We live in a conspiracy theory culture now. Nobody trusts institutions; everything from online communities to political debates to public policy is all conspiratorial now. A new psychological study suggested this isn’t just a social media problem, it’s a problem of mindset
Publishing their findings in Applied Cognitive Psychology, researchers led by Adrian Furnham of the Norwegian Business School set out to understand not just what conspiracy believers think, but why they think that way.
There was a special emphasis on their fixation on “cover-ups,” the belief that powerful institutions are deliberately hiding the truth. Where every bit of evidence disproving the conspiracy is just used as further evidence of a cover-up.
The team surveyed 253 participants from countries including the U.S., U.K., Canada, and Australia. They analyzed 14 psychological and demographic factors, and three traits stood out, but two mattered most.
The 2 Traits That Make You More Likely to Believe Conspiracy Theories
The strongest predictor of conspiracy thinking wasn’t education, age, or intelligence. It was a low tolerance for ambiguity. People who struggle with uncertainty tend to dislike complex, messy explanations.

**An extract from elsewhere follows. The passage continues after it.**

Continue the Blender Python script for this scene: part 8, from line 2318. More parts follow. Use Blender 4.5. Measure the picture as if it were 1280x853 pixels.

The randomness of life makes them anxious. Conspiracy theories offer relief by turning the chaos of it all into a clean, intentional story: someone is in control, and someone is to blame.
It’s clear-cut and to the point, conveniently leaving out the messiness, nuances, and complexities of real life. The story they believe may be nuts, but at least it’s easily summed up like a movie tagline.
The second key factor was a strong sense that the world is fundamentally unjust. For people who see society as rigged or unfair, conspiracy theories provide a moral framework that explains why bad things happen. If the system feels broken, it’s comforting to believe that a hidden group deliberately broke it.
These traits were especially pronounced among younger men, particularly those with strong religious beliefs and right-wing political views. The researchers also found an authoritarian streak among conspiracy believers, marked by rigid thinking and a general discomfort with the aforementioned concept of nuance.
A weird quirk the researchers found is that conspiracy theories aren’t interchangeable. A person may believe wholeheartedly in one conspiracy theory but find another one laughable.
Different beliefs serve different psychological needs, and one need rules them all: the need to feel certain in an uncertain world. That’s why facts alone don’t change a conspiracy theorist’s mind and why they can be easily dismissed.
Conspiratorial thinking, according to the researchers, is really about coping. Learning to cope with uncertainty, with the injustices of the world, and with the chaos and madness that people desperately seek.
If you really want conspiratorial thinking to go away, you have to fix those underlying issues, or people will just keep coming up with their own unhinged explanations.